### WORK INSTRUCTIONS
Can you print the data exactly and leave out each image?

==========

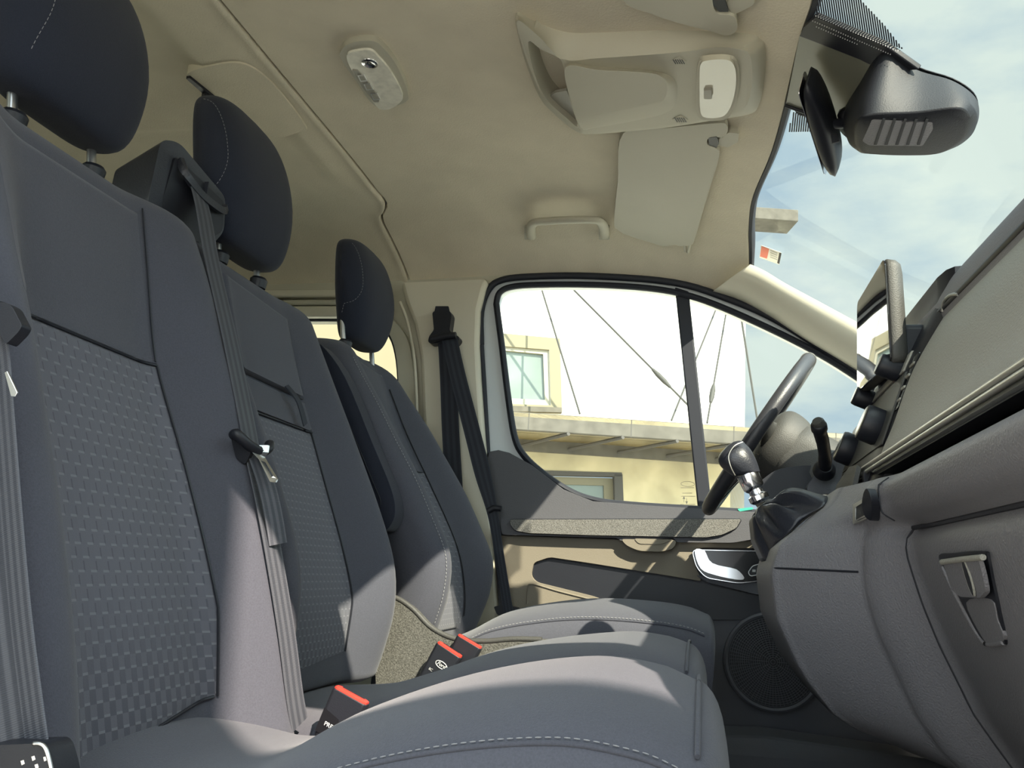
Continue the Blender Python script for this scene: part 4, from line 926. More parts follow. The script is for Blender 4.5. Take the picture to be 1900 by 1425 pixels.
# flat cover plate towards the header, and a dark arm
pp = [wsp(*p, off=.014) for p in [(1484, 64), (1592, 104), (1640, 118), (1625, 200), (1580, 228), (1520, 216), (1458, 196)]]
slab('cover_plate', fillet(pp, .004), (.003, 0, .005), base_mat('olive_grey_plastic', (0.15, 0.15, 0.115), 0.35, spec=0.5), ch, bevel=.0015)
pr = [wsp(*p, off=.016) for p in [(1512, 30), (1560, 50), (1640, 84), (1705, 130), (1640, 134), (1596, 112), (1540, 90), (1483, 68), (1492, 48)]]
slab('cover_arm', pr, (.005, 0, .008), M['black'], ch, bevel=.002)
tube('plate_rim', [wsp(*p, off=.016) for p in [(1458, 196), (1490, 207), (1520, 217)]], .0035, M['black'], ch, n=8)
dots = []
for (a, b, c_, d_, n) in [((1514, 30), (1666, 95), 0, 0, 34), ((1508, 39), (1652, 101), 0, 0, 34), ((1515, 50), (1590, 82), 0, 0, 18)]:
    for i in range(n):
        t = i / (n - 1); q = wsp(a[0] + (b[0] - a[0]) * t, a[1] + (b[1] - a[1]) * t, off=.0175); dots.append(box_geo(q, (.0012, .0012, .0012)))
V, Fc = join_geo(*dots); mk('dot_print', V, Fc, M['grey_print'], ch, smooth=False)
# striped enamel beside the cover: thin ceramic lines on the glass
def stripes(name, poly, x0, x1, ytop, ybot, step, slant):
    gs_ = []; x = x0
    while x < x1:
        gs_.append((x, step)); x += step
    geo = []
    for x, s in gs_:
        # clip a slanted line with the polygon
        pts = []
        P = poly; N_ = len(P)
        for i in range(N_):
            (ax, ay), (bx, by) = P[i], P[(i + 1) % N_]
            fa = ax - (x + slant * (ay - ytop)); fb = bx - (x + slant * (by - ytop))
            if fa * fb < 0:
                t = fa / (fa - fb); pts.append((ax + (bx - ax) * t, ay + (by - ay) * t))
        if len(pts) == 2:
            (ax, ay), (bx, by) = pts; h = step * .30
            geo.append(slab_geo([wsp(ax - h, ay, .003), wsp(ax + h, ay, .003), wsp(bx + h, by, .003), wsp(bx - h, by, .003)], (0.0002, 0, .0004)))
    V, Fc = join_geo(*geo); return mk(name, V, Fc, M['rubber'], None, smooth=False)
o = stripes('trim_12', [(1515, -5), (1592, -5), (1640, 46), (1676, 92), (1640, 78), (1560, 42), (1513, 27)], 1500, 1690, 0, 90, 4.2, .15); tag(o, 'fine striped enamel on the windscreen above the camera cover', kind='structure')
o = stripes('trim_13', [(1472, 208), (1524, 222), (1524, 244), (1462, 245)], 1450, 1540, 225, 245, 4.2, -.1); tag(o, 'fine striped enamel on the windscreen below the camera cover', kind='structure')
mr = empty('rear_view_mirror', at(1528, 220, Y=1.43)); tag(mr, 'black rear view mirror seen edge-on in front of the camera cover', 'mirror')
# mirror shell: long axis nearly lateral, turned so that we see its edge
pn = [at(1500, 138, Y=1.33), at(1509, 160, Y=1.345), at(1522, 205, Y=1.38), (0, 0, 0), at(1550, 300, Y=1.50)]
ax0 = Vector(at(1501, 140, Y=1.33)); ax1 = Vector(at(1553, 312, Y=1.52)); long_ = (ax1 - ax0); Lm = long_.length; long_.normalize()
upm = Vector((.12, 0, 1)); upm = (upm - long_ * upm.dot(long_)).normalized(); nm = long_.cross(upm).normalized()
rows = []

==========

### SOLVED PROBLEM
Continue the Blender Python script for this scene: part 4, from line 926. More parts follow. The script is for Blender 4.5. Take the picture to be 1900 by 1425 pixels.
# flat cover plate towards the header, and a dark arm
pp = [wsp(*p, off=.014) for p in [(1484, 64), (1592, 104), (1640, 118), (1625, 200), (1580, 228), (1520, 216), (1458, 196)]]
slab('cover_plate', fillet(pp, .004), (.003, 0, .005), base_mat('olive_grey_plastic', (0.15, 0.15, 0.115), 0.35, spec=0.5), ch, bevel=.0015)
pr = [wsp(*p, off=.016) for p in [(1512, 30), (1560, 50), (1640, 84), (1705, 130), (1640, 134), (1596, 112), (1540, 90), (1483, 68), (1492, 48)]]
slab('cover_arm', pr, (.005, 0, .008), M['black'], ch, bevel=.002)
tube('plate_rim', [wsp(*p, off=.016) for p in [(1458, 196), (1490, 207), (1520, 217)]], .0035, M['black'], ch, n=8)
dots = []
for (a, b, c_, d_, n) in [((1514, 30), (1666, 95), 0, 0, 34), ((1508, 39), (1652, 101), 0, 0, 34), ((1515, 50), (1590, 82), 0, 0, 18)]:
    for i in range(n):
        t = i / (n - 1); q = wsp(a[0] + (b[0] - a[0]) * t, a[1] + (b[1] - a[1]) * t, off=.0175); dots.append(box_geo(q, (.0012, .0012, .0012)))
V, Fc = join_geo(*dots); mk('dot_print', V, Fc, M['grey_print'], ch, smooth=False)
# striped enamel beside the cover: thin ceramic lines on the glass
def stripes(name, poly, x0, x1, ytop, ybot, step, slant):
    gs_ = []; x = x0
    while x < x1:
        gs_.append((x, step)); x += step
    geo = []
    for x, s in gs_:
        # clip a slanted line with the polygon
        pts = []
        P = poly; N_ = len(P)
        for i in range(N_):
            (ax, ay), (bx, by) = P[i], P[(i + 1) % N_]
            fa = ax - (x + slant * (ay - ytop)); fb = bx - (x + slant * (by - ytop))
            if fa * fb < 0:
                t = fa / (fa - fb); pts.append((ax + (bx - ax) * t, ay + (by - ay) * t))
        if len(pts) == 2:
            (ax, ay), (bx, by) = pts; h = step * .30
            geo.append(slab_geo([wsp(ax - h, ay, .003), wsp(ax + h, ay, .003), wsp(bx + h, by, .003), wsp(bx - h, by, .003)], (0.0002, 0, .0004)))
    V, Fc = join_geo(*geo); return mk(name, V, Fc, M['rubber'], None, smooth=False)
o = stripes('trim_12', [(1515, -5), (1592, -5), (1640, 46), (1676, 92), (1640, 78), (1560, 42), (1513, 27)], 1500, 1690, 0, 90, 4.2, .15); tag(o, 'fine striped enamel on the windscreen above the camera cover', kind='structure')
o = stripes('trim_13', [(1472, 208), (1524, 222), (1524, 244), (1462, 245)], 1450, 1540, 225, 245, 4.2, -.1); tag(o, 'fine striped enamel on the windscreen below the camera cover', kind='structure')
mr = empty('rear_view_mirror', at(1528, 220, Y=1.43)); tag(mr, 'black rear view mirror seen edge-on in front of the camera cover', 'mirror')
# mirror shell: long axis nearly lateral, turned so that we see its edge
pn = [at(1500, 138, Y=1.33), at(1509, 160, Y=1.345), at(1522, 205, Y=1.38), (0, 0, 0), at(1550, 300, Y=1.50)]
ax0 = Vector(at(1501, 140, Y=1.33)); ax1 = Vector(at(1553, 312, Y=1.52)); long_ = (ax1 - ax0); Lm = long_.length; long_.normalize()
upm = Vector((.12, 0, 1)); upm = (upm - long_ * upm.dot(long_)).normalized(); nm = long_.cross(upm).normalized()
rows = []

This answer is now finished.